The collection and the separation of the foreign material due to the difference in the magnetic force between the non-uniform magnetic field and the uniform magnetic field use a magnetic confinement effect, which is apparent to those skilled in the art.

As described above, according to various embodiments of the present invention, the permanent magnets 151, 152, and 153 are disposed on the circumference of the hollow of the holder 110, such that the foreign material in the solenoid valve 100 sticks to the inner circumferential surface of the holder 110, thereby smoothing the flow of oil. Therefore, it is possible to prevent the internal pressure from excessively rising. The foreign material separated from the inner circumferential surface of the holder 110 due to the difference in the magnetic force of the permanent magnets 151, 152, and 153 in the non-uniform magnetic field due to the reciprocating motion of the valve spool 117 and in the uniform magnetic field due to the stop of the valve spool 117 is discharged to the oil outlet port P2, together with oil, thereby securing the performance of the solenoid valve 100.

For convenience in explanation and accurate definition in the appended claims, the terms “upper” or “lower”, “inner” or “outer” and etc. are used to describe features of the exemplary embodiments with reference to the positions of such features as displayed in the figures.
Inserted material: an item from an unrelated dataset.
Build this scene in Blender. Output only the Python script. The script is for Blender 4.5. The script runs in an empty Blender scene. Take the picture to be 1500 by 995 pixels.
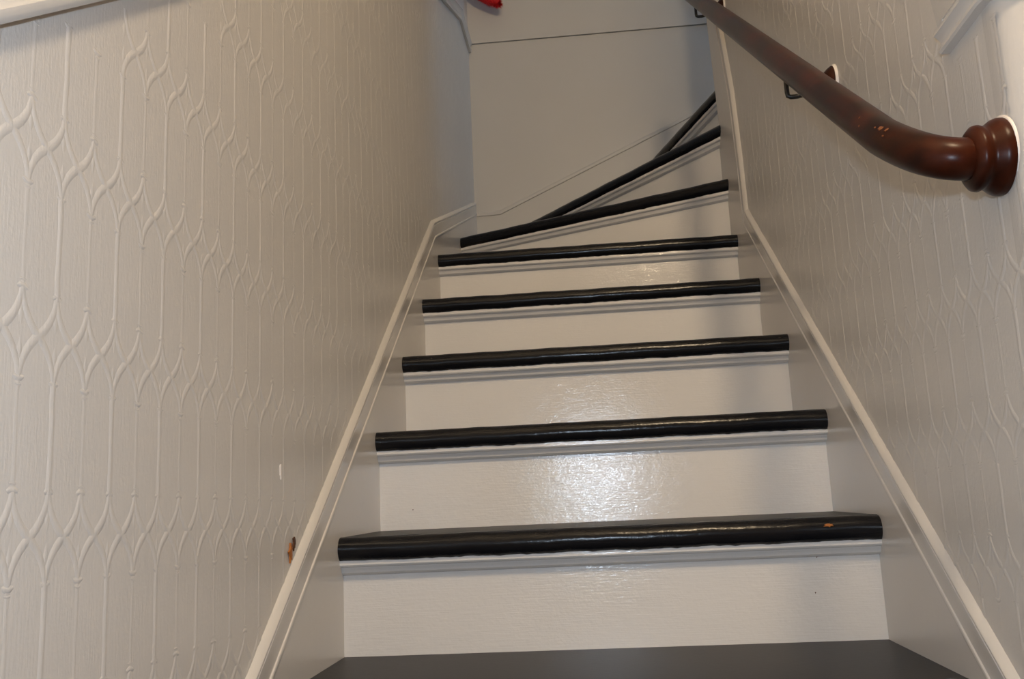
import bpy, bmesh, math, random
from mathutils import Vector, Matrix
random.seed(7)
S = bpy.context.scene
COL = S.collection

# ------------------------------------------------------------------ camera
cam_d = bpy.data.cameras.new('camera'); cam = bpy.data.objects.new('camera', cam_d); COL.objects.link(cam)
CX = Vector((0.41730, -1.53103, 0.21200))
CR = Vector((0.99474763, 0.09238900, -0.04406170))
CU = Vector((0.05995949, -0.17707405, 0.98236940))
CF = Vector((-0.08295794, 0.97985155, 0.18168359))
m = Matrix.Identity(4)
for i in range(3):
    m[i][0] = CR[i]; m[i][1] = CU[i]; m[i][2] = -CF[i]; m[i][3] = CX[i]
cam.matrix_world = m
cam_d.sensor_width = 36.0
cam_d.lens = 1389.6 / 1500 * 36
cam_d.clip_start = 0.02
S.camera = cam

# ------------------------------------------------------------------ sky, flash, exposure
FLASH_W, LAMP_W, SKY = 5.9, 100.0, 5.6
w = bpy.data.worlds.new('sky'); S.world = w; w.use_nodes = True
bg = w.node_tree.nodes['Background']
bg.inputs[0].default_value = (0.36, 0.65, 1.0, 1); bg.inputs[1].default_value = SKY
fl_d = bpy.data.lights.new('camera_flash', 'AREA'); fl_d.shape = 'RECTANGLE'
fl_d.size, fl_d.size_y = 0.05, 0.03
fl_d.energy = FLASH_W; fl_d.color = (0.68, 0.83, 1.0)
fl = bpy.data.objects.new('camera_flash', fl_d); COL.objects.link(fl)
mf = m.copy(); mf.translation = CX + CU * 0.135 - CR * 0.015 + CF * 0.02
fl.matrix_world = mf
pt_d = bpy.data.lights.new('window_portal', 'AREA'); pt_d.shape = 'RECTANGLE'
pt_d.size, pt_d.size_y = 1.0, 0.72
pt = bpy.data.objects.new('window_portal', pt_d); COL.objects.link(pt)
pt.location = (2.60, 1.62, 2.75); pt.rotation_euler = (0, math.radians(90), 0)
pt_d.cycles.is_portal = True
vs = S.view_settings
vs.view_transform = 'Standard'; vs.look = 'None'; vs.gamma = 1.0; vs.use_curve_mapping = False
vs.exposure = 0.0

# ------------------------------------------------------------------ measurements
H, RUN, W, OV, T = 0.19, 0.2668, 0.836, 0.033, 0.038
PL = 0.008                      # skirt boards stand this far proud of the papered walls
YB = 2.03                       # back wall
XR = W + PL                     # papered right wall
YC = -0.623                    # outer corner of right wall
ZF = -2 * H                     # hall floor
SL = H / RUN

# ------------------------------------------------------------------ materials
def principled(name, col, rough=0.5, coat=0.0, spec=0.5):
    mt = bpy.data.materials.new(name); mt.use_nodes = True
    b = mt.node_tree.nodes['Principled BSDF']
    b.inputs['Base Color'].default_value = (*col, 1)
    b.inputs['Roughness'].default_value = rough
    b.inputs['Specular IOR Level'].default_value = spec
    if coat: b.inputs['Coat Weight'].default_value = coat
    return mt, mt.node_tree.nodes, mt.node_tree.links, b
def coords(n, l, scale):
    tc = n.new('ShaderNodeTexCoord'); mp = n.new('ShaderNodeMapping')
    mp.inputs['Scale'].default_value = scale
    l.new(tc.outputs['Object'], mp.inputs[0]); return mp.outputs[0]
def noise(n, l, vec, scale, detail=3.0, rough=0.55):
    t = n.new('ShaderNodeTexNoise'); t.inputs['Scale'].default_value = scale
    t.inputs['Detail'].default_value = detail; t.inputs['Roughness'].default_value = rough
    l.new(vec, t.inputs['Vector']); return t.outputs['Fac']
def ramp(n, l, fac, stops):
    r = n.new('ShaderNodeValToRGB'); e = r.color_ramp.elements
    e[0].position, e[0].color = stops[0][0], (*stops[0][1], 1)
    e[1].position, e[1].color = stops[-1][0], (*stops[-1][1], 1)
    for p, c in stops[1:-1]:
        q = e.new(p); q.color = (*c, 1)
    l.new(fac, r.inputs[0]); return r.outputs[0]
def bump(n, l, b, hs, prev=None):
    for h, st, d in hs:
        bp = n.new('ShaderNodeBump'); bp.inputs['Strength'].default_value = st; bp.inputs['Distance'].default_value = d
        l.new(h, bp.inputs['Height'])
        if prev: l.new(prev, bp.inputs['Normal'])
        prev = bp.outputs[0]
    l.new(prev, b.inputs['Normal'])

def paint(name, col, rough, brush, amount, fine=260, dirt=0.04):
    mt, n, l, b = principled(name, col, rough)
    v = coords(n, l, brush)
    a = noise(n, l, v, 60, 3)
    g = coords(n, l, (1, 1, 1))
    f = noise(n, l, g, fine, 2)
    big = noise(n, l, g, 2.2, 4)
    c = ramp(n, l, big, [(0.35, tuple(x * (1 - dirt) for x in col)), (0.65, col)])
    l.new(c, b.inputs['Base Color'])
    bump(n, l, b, [(a, amount, 0.002), (f, amount * 0.7, 0.0012)])
    return mt
WALL = (0.70, 0.668, 0.630)
M_wall = paint('cream_gloss_wall_paint', WALL, 0.34, (6, 6, 1), 0.16)
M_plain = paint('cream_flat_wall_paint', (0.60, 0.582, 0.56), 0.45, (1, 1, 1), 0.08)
M_trim = paint('cream_gloss_trim_paint', (0.71, 0.675, 0.632), 0.26, (1, 1, 1), 0.05)
def riser_paint():
    mt, n, l, b = principled('white_gloss_riser_paint', (0.80, 0.775, 0.75), 0.13)
    st = noise(n, l, coords(n, l, (0.5, 1, 9)), 45, 4)      # horizontal brush strokes
    lump = noise(n, l, coords(n, l, (1, 1, 1)), 55, 3)
    fine = noise(n, l, coords(n, l, (1, 1, 1)), 230, 2)
    big = noise(n, l, coords(n, l, (1, 1, 1)), 3.0, 4)
    c = ramp(n, l, big, [(0.35, (0.775, 0.745, 0.715)), (0.65, (0.80, 0.775, 0.75))])
    l.new(c, b.inputs['Base Color'])
    bump(n, l, b, [(lump, 0.10, 0.004), (st, 0.16, 0.002), (fine, 0.16, 0.001)])
    return mt
M_riser = riser_paint()
M_ceil = paint('ceiling_paint', (0.75, 0.73, 0.70), 0.7, (1, 1, 1), 0.05)
M_black = paint('black_gloss_nosing_paint', (0.010, 0.010, 0.012), 0.21, (1, 2, 2), 0.22, 150, 0.2)
M_black.node_tree.nodes['Principled BSDF'].inputs['Specular IOR Level'].default_value = 0.26
M_tread = paint('worn_black_tread_paint', (0.016, 0.015, 0.016), 0.42, (1, 6, 6), 0.10, 120, 0.2)
M_tread.node_tree.nodes['Principled BSDF'].inputs['Specular IOR Level'].default_value = 0.22
M_hallw = paint('greige_hall_wall_paint', (0.61, 0.58, 0.545), 0.4, (6, 6, 1), 0.14)
M_hall = paint('dark_hall_wall_paint', (0.32, 0.28, 0.24), 0.6, (1, 1, 1), 0.05)
def wood_rail():
    mt, n, l, b = principled('dark_mahogany_varnish', (0.06, 0.02, 0.01), 0.30, 0.0, 0.16)
    v = coords(n, l, (14, 1.4, 14)); g = coords(n, l, (1, 1, 1))
    a = noise(n, l, v, 5, 5); big = noise(n, l, g, 9, 3)
    mx = n.new('ShaderNodeMath'); mx.operation = 'MULTIPLY_ADD'; mx.inputs[1].default_value = 0.4
    l.new(a, mx.inputs[0]); l.new(big, mx.inputs[2])
    c = ramp(n, l, mx.outputs[0], [(0.45, (0.007, 0.0032, 0.0026)), (0.66, (0.019, 0.0050, 0.0026)), (0.90, (0.052, 0.011, 0.0042))])
    l.new(c, b.inputs['Base Color'])
    bump(n, l, b, [(a, 0.08, 0.001)])
    return mt
M_rail = wood_rail()
M_iron = principled('black_iron', (0.012, 0.011, 0.011), 0.35, 0.2)[0]
M_white = principled('white_paint_edge', (0.86, 0.80, 0.75), 0.35)[0]
M_chip = principled('bare_wood_chip', (0.45, 0.15, 0.025), 0.6)[0]
M_worn = principled('worn_varnish', (0.20, 0.065, 0.018), 0.45)[0]
M_chipd = principled('old_stain_chip', (0.10, 0.035, 0.012), 0.6)[0]
M_red = principled('red_fluff', (0.62, 0.006, 0.010), 0.7)[0]
M_floor = paint('dark_hall_floor', (0.10, 0.06, 0.035), 0.35, (1, 8, 1), 0.05)
M_brass = principled('brass', (0.5, 0.35, 0.12), 0.3)[0]; M_brass.node_tree.nodes['Principled BSDF'].inputs['Metallic'].default_value = 1

# ------------------------------------------------------------------ mesh helpers
def mesh(name, vs_, fs, mat, parent=None, smooth=False, bevel=0.0):
    me = bpy.data.meshes.new(name); me.from_pydata([tuple(v) for v in vs_], [], fs); me.validate()
    bm = bmesh.new(); bm.from_mesh(me)
    bmesh.ops.recalc_face_normals(bm, faces=bm.faces[:]); bm.to_mesh(me); bm.free()
    me.materials.append(mat)
    o = bpy.data.objects.new(name, me); COL.objects.link(o)
    if parent: o.parent = parent
    if smooth:
        for p in me.polygons: p.use_smooth = True
        if smooth is not True:
            me.set_sharp_from_angle(angle=math.radians(smooth))
    if bevel:
        md = o.modifiers.new('bevel', 'BEVEL'); md.width = bevel; md.segments = 2; md.limit_method = 'ANGLE'
    return o
def struct(o): o['kind'] = 'structure'; return o
def thing(name, label, cat, loc=(0, 0, 0), group=None):
    o = bpy.data.objects.new(name, None); COL.objects.link(o); o.location = loc
    o['label'] = label; o['category'] = cat
    if group: o['group'] = group
    return o
def box(x0, x1, y0, y1, z0, z1):
    v = [(x, y, z) for x in (x0, x1) for y in (y0, y1) for z in (z0, z1)]
    return v, [(0, 1, 3, 2), (4, 6, 7, 5), (0, 4, 5, 1), (2, 3, 7, 6), (0, 2, 6, 4), (1, 5, 7, 3)]
def prism(poly, x0, x1):
    """polygon in (y,z) extruded in x"""
    n = len(poly)
    v = [(x0, y, z) for y, z in poly] + [(x1, y, z) for y, z in poly]
    f = [tuple(range(n)), tuple(range(n, 2 * n))[::-1]] + [(i, (i + 1) % n, n + (i + 1) % n, n + i) for i in range(n)]
    return v, f
def loft(rings, close_ring=True, caps=True):
    v, f = [], []
    k = len(rings[0])
    for r in rings: v += r
    for i in range(len(rings) - 1):
        for j in range(k if close_ring else k - 1):
            a = i * k + j; b = i * k + (j + 1) % k
            f.append((a, b, b + k, a + k))
    if caps and close_ring:
        f.append(tuple(range(k))[::-1]); f.append(tuple(range((len(rings) - 1) * k, len(rings) * k)))
    return v, f
def wall_sweep(pts, prof, x0, side):
    """profile (n, p) swept along (y,z) polyline on a wall at x0; p proud of the wall in direction side"""
    rings = []
    for i, (y, z) in enumerate(pts):
        d = []
        if i > 0: d.append(Vector((y - pts[i-1][0], z - pts[i-1][1])).normalized())
        if i < len(pts) - 1: d.append(Vector((pts[i+1][0] - y, pts[i+1][1] - z)).normalized())
        n = [Vector((-q.y, q.x)) for q in d]
        mt = n[0] if len(n) == 1 else (n[0] + n[1]).normalized() / max(0.4, (n[0] + n[1]).normalized().dot(n[0]))
        rings.append([(x0 + side * pr, y + mt.x * nn, z + mt.y * nn) for nn, pr in prof])
    return loft(rings)
def tube(path, rad, seg=20):
    rings = []
    path = [Vector(p) for p in path]
    up = Vector((0.3, 0.2, 1)).normalized(); prev = None
    for i, p in enumerate(path):
        t = (path[min(i + 1, len(path) - 1)] - path[max(i - 1, 0)]).normalized()
        a = (prev - t * prev.dot(t)).normalized() if prev else t.cross(up).normalized()
        prev = a; b = t.cross(a)
        r = rad[i] if isinstance(rad, (list, tuple)) else rad
        rings.append([tuple(p + (a * math.cos(2 * math.pi * j / seg) + b * math.sin(2 * math.pi * j / seg)) * r) for j in range(seg)])
    return loft(rings)
def lathe_x(c, prof, seg=40, sgn=-1):
    """profile (distance from wall, radius) turned about an x axis through c"""
    return loft([[(c[0] + sgn * d, c[1] + r * math.cos(2 * math.pi * j / seg), c[2] + r * math.sin(2 * math.pi * j / seg)) for j in range(seg)] for d, r in prof])

# ------------------------------------------------------------------ room shell
ZC = 3.3
wall_left = struct(mesh('wall_left', *box(-PL - 0.1, -PL, -4.0, YB + 0.1, ZF - 0.05, ZC), M_wall))
ZL = 2.103                      # joint across the back wall
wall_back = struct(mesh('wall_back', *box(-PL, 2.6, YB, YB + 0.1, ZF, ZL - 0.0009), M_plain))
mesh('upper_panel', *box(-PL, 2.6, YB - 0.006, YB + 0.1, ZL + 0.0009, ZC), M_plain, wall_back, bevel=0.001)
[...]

The foregoing descriptions of specific exemplary embodiments of the present invention have been presented for purposes of illustration and description. They are not intended to be exhaustive or to limit the invention to the precise forms disclosed, and obviously many modifications and variations are possible in light of the above teachings. The exemplary embodiments were chosen and described in order to explain certain principles of the invention and their practical application, to thereby enable others skilled in the art to make and utilize various exemplary embodiments of the present invention, as well as various alternatives and modifications thereof. It is intended that the scope of the invention be defined by the Claims appended hereto and their equivalents.

Claims

1. A solenoid valve, comprising:

a magnetic force generating coil applied with power to generate an electromagnetic force;

a valve spool disposed to reciprocate depending on the electromagnetic force generated from the magnetic force generating coil;

a holder including a hollow into which the valve spool inserted, the holder forming a plurality of ports to be opened and closed depending on the reciprocating of the valve spool; and

a permanent magnet disposed to enclose the hollow of the holder.

2. The solenoid valve of claim 1, wherein the permanent magnet is disposed spaced apart from the hollow of the holder at a predetermined distance.

3. The solenoid valve of claim 1, wherein the permanent magnet forms a non-uniform magnetic field as the valve spool reciprocates.

4. The solenoid valve of claim 3, wherein the permanent magnet forms a uniform magnetic field as the reciprocating of the valve spool stops.

5. The solenoid valve of claim 4, wherein the plurality of ports include:

an oil inlet port to supply oil into the holder, and selectively opened and closed depending on the reciprocating of the valve spool;

an oil outlet port to discharge the oil in the holder and selectively opened and closed depending on the reciprocating of the valve spool; and

a control port continuously open to discharge the oil supplied through the oil inlet port,

wherein as a magnetic force of the permanent magnet in the uniform magnetic field of the permanent magnet is reduced, a foreign material, of an iron component collected in an inner circumferential surface of the hollow of the holder by the magnetic force of the permanent magnet in the non-uniform magnetic field of the permanent magnet, is discharged through the oil outlet port, together with the oil.